“What are the most unlikely words that you would expect to hear as song lyrics?” asks George Zivkovic of Northmead. “For me by far the strangest is ‘gavotte’, which Carly Simon used in You’re So Vain because she needed a rhyme for ‘yacht’. A gavotte is apparently a medium-paced dance, popular in the 18th century. Who knew? Maybe Warren Beatty or Mick Jagger?”
Ian Bryce of Rozelle notes that “In addition to the police commissioner named Outlaw (C8), there’s a Belgian astronomer named Henri Boffin, and a paper Marine Borers in Australian Waters that was written by a John Barnacle.”
“I’m with you Charmaine Brinks, both geographically and sentiment-wise, about not wanting to be reminded of the existence of Tom Cruise (C8) by the time you are 80,” says Ann Babington of Newcastle. “But I only have six weeks to go, so I hope it works much, much longer for you.” There goes the free personality test.
“Thinking about my aspirations for 80, I realised that, having passed that point a few years ago, I now can’t remember what they were,” says Brian Caller of Willoughby.
“Peter Miniutti (C8), I’m reliably informed that worrying excessively about your footy team can take 15 years off your life,” warns George Manojlovic of Mangerton.
Allan Gibson of Cherrybrook felt the need to forewarn “Just remember Granny, you will be 80 in 2027.”
While attempting Robert Bradley’s elephant stir-fry (C8) might be a forgettable experience, David Gordon of Cranebrook thinks he “should be grateful he isn’t transported four millennia back in time, or he’d need a mammoth wok.”
“Answering Robert’s query about where to find an ‘elephantine wok’ I’d suggest in the room,” offers Rosemary O’Brien of Ashfield.
“I’m sure I’m not the only person who knows the proper saying that Susan McLaren referred to (C8) is, ‘Water, water everywhere, nor any drop to drink’,” says Greg Oehm of Robertson. “It is, of course, the oft-misquoted second part of the Rime of the Ancient Mariner by Samuel Taylor Coleridge.
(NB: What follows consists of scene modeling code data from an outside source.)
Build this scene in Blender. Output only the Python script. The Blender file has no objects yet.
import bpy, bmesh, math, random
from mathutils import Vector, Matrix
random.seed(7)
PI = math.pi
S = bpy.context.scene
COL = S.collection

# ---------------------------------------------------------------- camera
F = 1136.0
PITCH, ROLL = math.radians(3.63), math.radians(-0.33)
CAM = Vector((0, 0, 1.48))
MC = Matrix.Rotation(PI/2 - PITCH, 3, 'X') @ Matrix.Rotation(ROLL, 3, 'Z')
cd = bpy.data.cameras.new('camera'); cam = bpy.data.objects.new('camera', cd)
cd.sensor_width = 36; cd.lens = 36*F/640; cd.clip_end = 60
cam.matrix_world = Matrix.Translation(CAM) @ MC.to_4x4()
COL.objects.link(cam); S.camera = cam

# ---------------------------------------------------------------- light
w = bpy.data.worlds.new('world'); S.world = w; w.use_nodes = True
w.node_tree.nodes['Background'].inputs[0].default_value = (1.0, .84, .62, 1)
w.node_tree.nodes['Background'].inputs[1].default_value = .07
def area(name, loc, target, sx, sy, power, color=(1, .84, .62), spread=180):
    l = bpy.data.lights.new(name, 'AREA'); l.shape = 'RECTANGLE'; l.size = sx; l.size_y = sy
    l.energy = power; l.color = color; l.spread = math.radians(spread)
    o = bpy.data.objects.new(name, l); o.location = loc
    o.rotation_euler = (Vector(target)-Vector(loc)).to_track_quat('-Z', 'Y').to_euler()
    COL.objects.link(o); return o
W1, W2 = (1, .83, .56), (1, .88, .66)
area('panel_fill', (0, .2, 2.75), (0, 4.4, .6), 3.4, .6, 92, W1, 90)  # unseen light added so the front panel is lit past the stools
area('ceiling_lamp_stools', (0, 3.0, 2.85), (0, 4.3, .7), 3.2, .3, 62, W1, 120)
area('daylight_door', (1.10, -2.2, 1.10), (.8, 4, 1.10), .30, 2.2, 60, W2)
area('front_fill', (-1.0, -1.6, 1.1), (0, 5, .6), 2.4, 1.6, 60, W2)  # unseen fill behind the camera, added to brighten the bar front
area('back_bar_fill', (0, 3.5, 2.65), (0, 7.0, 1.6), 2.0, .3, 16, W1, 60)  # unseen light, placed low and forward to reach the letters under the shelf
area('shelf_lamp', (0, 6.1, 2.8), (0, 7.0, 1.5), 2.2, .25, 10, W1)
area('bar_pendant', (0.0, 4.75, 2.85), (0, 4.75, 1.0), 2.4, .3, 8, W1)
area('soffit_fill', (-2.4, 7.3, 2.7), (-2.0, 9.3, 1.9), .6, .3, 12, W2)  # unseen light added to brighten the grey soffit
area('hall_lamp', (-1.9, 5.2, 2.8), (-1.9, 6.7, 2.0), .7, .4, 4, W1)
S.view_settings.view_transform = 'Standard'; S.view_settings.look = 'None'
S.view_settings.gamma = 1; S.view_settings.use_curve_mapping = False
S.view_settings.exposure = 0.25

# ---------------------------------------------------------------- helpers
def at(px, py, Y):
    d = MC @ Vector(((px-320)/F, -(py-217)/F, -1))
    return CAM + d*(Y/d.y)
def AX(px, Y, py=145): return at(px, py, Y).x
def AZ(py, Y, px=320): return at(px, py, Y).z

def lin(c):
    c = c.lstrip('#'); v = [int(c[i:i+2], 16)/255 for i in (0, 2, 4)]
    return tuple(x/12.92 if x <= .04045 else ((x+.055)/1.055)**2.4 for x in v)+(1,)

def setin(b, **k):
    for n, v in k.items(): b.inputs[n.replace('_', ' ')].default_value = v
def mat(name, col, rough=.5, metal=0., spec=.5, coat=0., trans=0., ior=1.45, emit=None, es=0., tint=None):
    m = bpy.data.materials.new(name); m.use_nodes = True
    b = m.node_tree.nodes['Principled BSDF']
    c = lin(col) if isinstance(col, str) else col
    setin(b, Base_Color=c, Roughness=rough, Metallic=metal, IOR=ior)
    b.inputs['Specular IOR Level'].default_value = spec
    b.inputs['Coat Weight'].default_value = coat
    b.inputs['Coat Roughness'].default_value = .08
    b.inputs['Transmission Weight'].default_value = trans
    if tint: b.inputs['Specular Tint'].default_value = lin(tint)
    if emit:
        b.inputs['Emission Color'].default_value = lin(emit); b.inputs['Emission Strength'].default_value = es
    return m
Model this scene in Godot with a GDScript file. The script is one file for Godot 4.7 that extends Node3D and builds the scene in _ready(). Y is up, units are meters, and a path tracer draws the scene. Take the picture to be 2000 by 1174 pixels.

Pedants, pedants everywhere, nor any stop to think.” Andrew Taubman of Queens Park reckons “Coleridge must be turning over in his opium dream!”
Shout out to some savvy Herald subs from Debbie Phillips of Balmain: “Loved the Shakespearean pun synchronicity in the headlines ‘Shakespeare print event proves all the world’s a page’ and ‘A tree is not a tree – and therein lies the shrub’.”